▶ **WHAT IS EXPECTED**
Reproduce the material below line by line, beginning with its first line and ending with the line that contains "part('bright_tip', slab_world([atY(a, b, .268)"; leave out pictures.

▶ **DATASET EXTRACT**

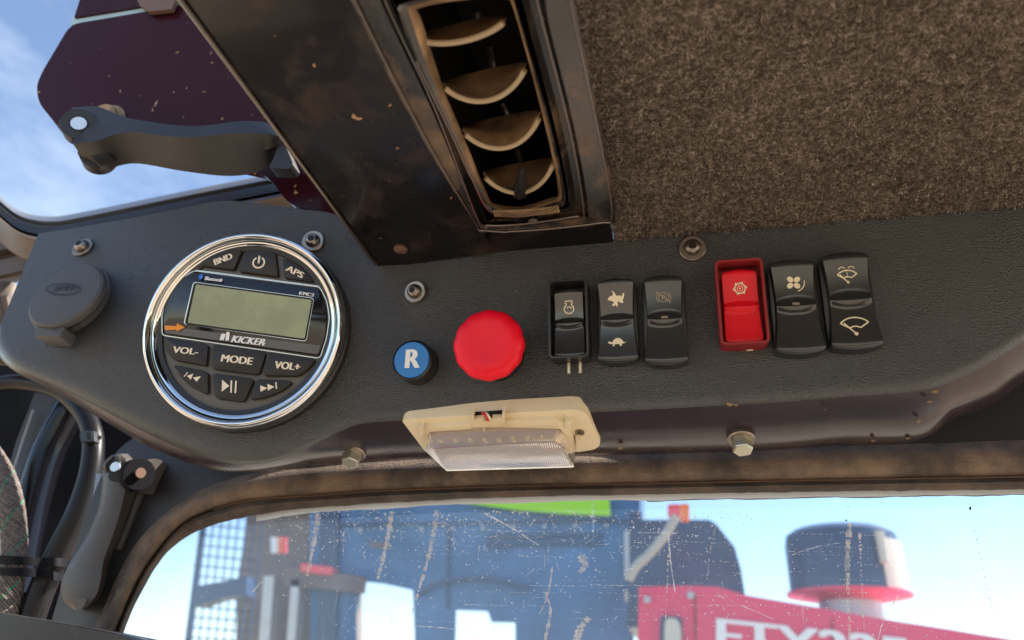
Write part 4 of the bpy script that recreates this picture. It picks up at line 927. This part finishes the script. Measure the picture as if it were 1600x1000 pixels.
rC = curveY(ridge, .2625); rC2 = curveY([(a*.93+c*.07, b*.93+d*.07) for (a, b), (c, d) in zip(ridge, lower)], .2622)
mid = curveY([(a*.5+c*.5, b*.5+d*.5) for (a, b), (c, d) in zip(ridge, lower)], .2700)
rD = curveY(lower, .2800); rE = curveY(lowr, .288)
part('paddle', loft([rA, rC, rC2, mid, rD, rE], closed_rows=True, cap=True), 'matte', h1, world=True, ang=40)
axd = atY(146, 246, .266)-atY(123, 193, .266); axd /= np.linalg.norm(axd)
def cyl_w(c, ax, r_, l, n=40, prof=None):
    m_ = np.array(frame(c, ax)); g_ = lathe(prof or [(r_*.97, 0), (r_, .0006), (r_, l-.0006), (r_*.97, l)], n)
    return [tuple(m_[:3, :3]@V3(*v)+m_[:3, 3]) for v in g_[0]], g_[1]
_d = ray(123, 193); _d /= np.linalg.norm(_d); _u = MC@V3(-.45, -1, 0); _u -= _d*(_u@_d); _u /= np.linalg.norm(_u); vax = -_d*.83+_u*.56
e0 = atY(123, 193, .2615)
part('eye', cyl_w(e0-vax*.009, vax, .0102, .009), 'matte', h1, world=True)
part('pivot_pin', cyl_w(e0-vax*.002, vax, .0044, .0024), 'bright_pin', h1, world=True)
part('pin_washer', cyl_w(e0-vax*.002, vax, .0053, .0022), 'cavity', h1, world=True)
l0 = atY(152, 241, .276)
part('lower_lug', cyl_w(l0-vax*.008, vax, .0096, .009), 'matte', h1, world=True)
part('lower_pin', cyl_w(atY(134, 239, .2755)-vax*.003, vax, .0042, .0042), 'rust_pin', h1, world=True)
part('notch', slab_world([atY(a, b, .2705) for a, b in [(138, 236), (157, 227), (171, 243), (147, 249)]], (0, 1, 0), .006), 'cavity', h1, world=True, smooth=False)
part('bright_tip', slab_world([atY(a, b, .268) for a, b in roundpoly([(436, 228), (446, 228), (458, 256), (452, 264), (420, 262)], 4, 3)], (0, 1, 0), .008), 'matte', h1, world=True)

# ------------------------------------------------------------------ lower left: void, struts, hoses, second latch
vb = thing('door_pillar', 'dark hollow corner pillar behind the hoses at the lower left', 'pillar', Matrix.Translation(Vector(atY(60, 800, .46))))
part('back_sheet', slab_world([atY(a, b, .50) for a, b in [(-180, 430), (330, 560), (360, 700), (230, 800), (120, 1100), (-200, 1100)]], (0, 1, 0), .004), 'void', vb, world=True, smooth=False)
part('inner_fold', slab_world([atY(a, b, .47) for a, b in [(60, 600), (118, 598), (60, 700), (20, 790), (0, 780), (25, 690)]], (0, 1, 0), .003), 'pillar_trim', vb, world=True, smooth=False)
part('pale_edge', tube([atY(a, b, .465) for a, b in [(52, 640), (35, 690), (18, 745), (8, 780)]], .0009, 6), 'lightpaint', vb, world=True)
part('white_gap', slab_world([atY(a, b, .49) for a, b in [(-10, 830), (12, 825), (-2, 880), (-20, 900)]], (0, 1, 0), .002), 'lightpaint', vb, world=True, smooth=False)
part('grey_foot', slab_world([atY(a, b, .42) for a, b in [(108, 950), (160, 962), (150, 985), (95, 975)]], (0, 1, 0), .004), 'lightpaint', vb, world=True, smooth=False)
o = part('gas_strut', tube(cat([atY(a, b, .445) for a, b in [(135, 590), (110, 640), (78, 700), (58, 760), (40, 830), (20, 930)]], 6), .0115, 24), 'strut'); setlabel(o, 'thick glossy black strut slanting down behind the conduit', 'strut')
cd = thing('split_conduit', 'black split conduit curving from under the console down the pillar', 'conduit', Matrix.Translation(Vector(atY(130, 680, .42))))
cpts = cat([atY(a, b, .415) for a, b in [(-40, 612), (10, 598), (55, 600), (95, 612), (125, 638), (142, 668), (146, 700), (140, 745), (122, 800), (98, 850), (72, 905), (45, 975)]], 8)
part('sleeve', tube(cpts, .0058, 20, rfun=lambda t: .0056+.0026*t), 'conduit', cd, world=True)
for i in (20, 28, 36, 44): part('split_line', tube([cpts[i]+V3(.0, -.0053, .0)+V3(0, 0, .004)-V3(.0015, 0, 0), cpts[i]+V3(0, -.0062, 0), cpts[i]+V3(.0015, -.0048, -.004)], .0004, 6), 'cavity', cd, world=True)
part('hose_band', tube([atY(-40, 560, .43), atY(20, 566, .43), atY(60, 572, .43), atY(110, 600, .44)], .0042, 14), 'strut', cd, world=True)
bk = thing('conduit_clip', 'small square black cable tie buckle on the conduit below the console', 'clip', Matrix.Translation(Vector(atY(136, 681, .404))))
part('clip_block', slab_world([atY(a, b, .404) for a, b in [(125, 673), (146, 673), (147, 689), (126, 690)]], (0, 1, 0), .006), 'black', bk, world=True, smooth=False)
part('clip_slot', slab_world([atY(a, b, .4032) for a, b in [(135, 676), (143, 676), (143, 686), (136, 686)]], (0, 1, 0), .002), 'cavity', bk, world=True, smooth=False)
part('strap_band', tube([atY(128, 681, .409), atY(140, 682, .405), atY(158, 684, .410)], .0015, 8), 'black', bk, world=True)
# braided hose: real braid strands wound round the tube
bh = cat([atY(a, b, .405) for a, b in [(-30, 690), (0, 735), (16, 780), (22, 830), (22, 880), (12, 940), (0, 1010)]], 10)
hz_ = thing('braided_hose', 'grey brown braided hose with green flecks at the left edge', 'hose', Matrix.Translation(Vector(atY(20, 830, .41))))
part('hose_core', tube(bh, .0064, 20), 'void', hz_, world=True)
P = np.array(bh); dl = np.r_[0, np.cumsum(np.linalg.norm(np.diff(P, axis=0), axis=1))]
def frames_along(n):
    s = np.linspace(0, dl[-1], n); Q = np.stack([np.interp(s, dl, P[:, k]) for k in range(3)], 1); T = np.gradient(Q, axis=0); T /= np.linalg.norm(T, axis=1)[:, None]
    A_ = np.cross(T, V3(0, 1, 0)); A_ /= np.linalg.norm(A_, axis=1)[:, None]; B_ = np.cross(T, A_); return s, Q, A_, B_
s_, Q, Aa, Bb = frames_along(150)
br1, br2 = [], []
NB = 20
for sgn in (1, -1):
    for k in range(NB):
        ph = 2*math.pi*k/NB+(.22 if sgn < 0 else 0); a = ph+sgn*s_/.0064*.8
        r_ = .0067+.0003*np.sign(np.sin(a*NB/2+s_*900))
        ctr = Q+Aa*(r_*np.cos(a))[:, None]+Bb*(r_*np.sin(a))[:, None]
        (br2 if (k % 10 == 3 and sgn > 0) else br1).append(tube(ctr, .00055, 4, caps=False))
braidm = mat('braid_yarn', (.17, .14, .125), .8, var=.4, var_scale=300)
braidg = mat('braid_green', (.05, .28, .17), .8, var=.4, var_scale=300)
part('braid', merge(*br1), braidm, hz_, world=True, smooth=False); part('green_tracer', merge(*br2), braidg, hz_, world=True, smooth=False)
def tie(x0, y0, x1, y1, lab):
    t = thing('cable_tie', lab, 'cable tie', Matrix.Translation(Vector(atY(45, y0, .40))), 'cable ties joining the hose and conduit')
    pp = resample(cat([(-12, y0-2, .402), (4, y0-2, .3965), (25, y0-1, .394), (45, y0, .3965), (66, y0+1, .402), (84, y1+1, .403), (x1, y1+2, .408), (x1+8, y1+2, .418)], 6), 40)
    rows = [[atY(x, y+d, yy) for x, y, yy in pp] for d in (0, 13)]
    part('strap_band', slabrows(rows), 'void', t, world=True)
def slabrows(rows, th=.0012):
    a, b = rows; return loft([a, b, [p+V3(0, th, 0) for p in b], [p+V3(0, th, 0) for p in a]], closed_rows=True, cap=True)
tie(2, 870, 96, 870, 'upper of two flat black cable ties around the braided hose')
tie(4, 888, 90, 892, 'lower of two flat black cable ties around the braided hose')
o = part('dash_shelf', slab_world([atY(a, b, .32) for a, b in cat([(-80, 945), (0, 958), (60, 968), (140, 983), (215, 1003), (300, 1060)], 4)+[np.array((300, 1150)), np.array((-80, 1150))]], (0, 1, 0), .03), 'shelf', ang=20); setlabel(o, 'scuffed black ledge crossing the lower left corner', 'ledge')
# second latch
h2 = thing('paddle_latch', 'upright black paddle latch handle beside the windscreen corner below the radio', 'latch', Matrix.Translation(Vector(atY(150, 800, .38))))
yL = .372
left = [(174, 711), (162, 724), (160, 752), (156, 785), (146, 815), (128, 850), (106, 885), (95, 915), (99, 938), (116, 953)]
rite = [(188, 709), (198, 722), (198, 752), (190, 790), (183, 815), (173, 845), (162, 875), (157, 905), (150, 930), (132, 952)]
side_ = [(200, 709), (213, 726), (215, 752), (205, 790), (196, 815), (186, 845), (171, 877), (166, 905), (157, 930), (138, 952)]
LA = curveY(left, yL+.003); LB = curveY([(a*.75+c*.25, b) for (a, b), (c, d) in zip(left, rite)], yL); LC = curveY([(a*.3+c*.7, b) for (a, b), (c, d) in zip(left, rite)], yL-.0005)
LD = curveY(rite, yL+.0012); LE = curveY(side_, yL+.010); LF = curveY([(a+3, b) for a, b in left], yL+.013)
part('paddle', loft([LA, LB, LC, LD, LE, LF], closed_rows=True, cap=True), 'worn', h2, world=True, ang=32)
ax2 = atY(236, 744, .378)-atY(212, 742, .370); ax2 = V3(.88, -.46, -.06); ax2 /= np.linalg.norm(ax2)
part('left_lug', cyl_w(atY(180, 727, .374)-ax2*.004, ax2, .0058, .004), 'matte', h2, world=True)
part('right_lug', cyl_w(atY(218, 741, .370)-ax2*.007, ax2, .0096, .007), 'void', h2, world=True)
part('slot', slab_world([atY(a, b, yL-.0016) for a, b in roundpoly([(169, 722), (187, 718), (186, 752), (170, 751)], 4, 3)], (0, 1, 0), .004), 'cavity', h2, world=True, smooth=False)
part('slot_pin', cyl_w(atY(181, 730, yL-.002)-V3(0, 0, 0), V3(.2, -1, 0), .0030, .0012), 'bright_pin', h2, world=True)
part('lug_pin', cyl_w(atY(219, 739, .369), ax2, .0031, .0010), 'rust_pin', h2, world=True)
part('mount_boss', cyl_w(atY(237, 745, .384)-ax2*.004, ax2, .0108, .006), 'rubber', h2, world=True)
part('rear_rod', tube([atY(222, 765, .386), atY(205, 810, .386), atY(185, 860, .384)], .0035, 12), 'matte', h2, world=True)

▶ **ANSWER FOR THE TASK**
Write part 4 of the bpy script that recreates this picture. It picks up at line 927. This part finishes the script. Measure the picture as if it were 1600x1000 pixels.
rC = curveY(ridge, .2625); rC2 = curveY([(a*.93+c*.07, b*.93+d*.07) for (a, b), (c, d) in zip(ridge, lower)], .2622)
mid = curveY([(a*.5+c*.5, b*.5+d*.5) for (a, b), (c, d) in zip(ridge, lower)], .2700)
rD = curveY(lower, .2800); rE = curveY(lowr, .288)
part('paddle', loft([rA, rC, rC2, mid, rD, rE], closed_rows=True, cap=True), 'matte', h1, world=True, ang=40)
axd = atY(146, 246, .266)-atY(123, 193, .266); axd /= np.linalg.norm(axd)
def cyl_w(c, ax, r_, l, n=40, prof=None):
    m_ = np.array(frame(c, ax)); g_ = lathe(prof or [(r_*.97, 0), (r_, .0006), (r_, l-.0006), (r_*.97, l)], n)
    return [tuple(m_[:3, :3]@V3(*v)+m_[:3, 3]) for v in g_[0]], g_[1]
_d = ray(123, 193); _d /= np.linalg.norm(_d); _u = MC@V3(-.45, -1, 0); _u -= _d*(_u@_d); _u /= np.linalg.norm(_u); vax = -_d*.83+_u*.56
e0 = atY(123, 193, .2615)
part('eye', cyl_w(e0-vax*.009, vax, .0102, .009), 'matte', h1, world=True)
part('pivot_pin', cyl_w(e0-vax*.002, vax, .0044, .0024), 'bright_pin', h1, world=True)
part('pin_washer', cyl_w(e0-vax*.002, vax, .0053, .0022), 'cavity', h1, world=True)
l0 = atY(152, 241, .276)
part('lower_lug', cyl_w(l0-vax*.008, vax, .0096, .009), 'matte', h1, world=True)
part('lower_pin', cyl_w(atY(134, 239, .2755)-vax*.003, vax, .0042, .0042), 'rust_pin', h1, world=True)
part('notch', slab_world([atY(a, b, .2705) for a, b in [(138, 236), (157, 227), (171, 243), (147, 249)]], (0, 1, 0), .006), 'cavity', h1, world=True, smooth=False)
part('bright_tip', slab_world([atY(a, b, .268) for a, b in roundpoly([(436, 228), (446, 228), (458, 256), (452, 264), (420, 262)], 4, 3)], (0, 1, 0), .008), 'matte', h1, world=True)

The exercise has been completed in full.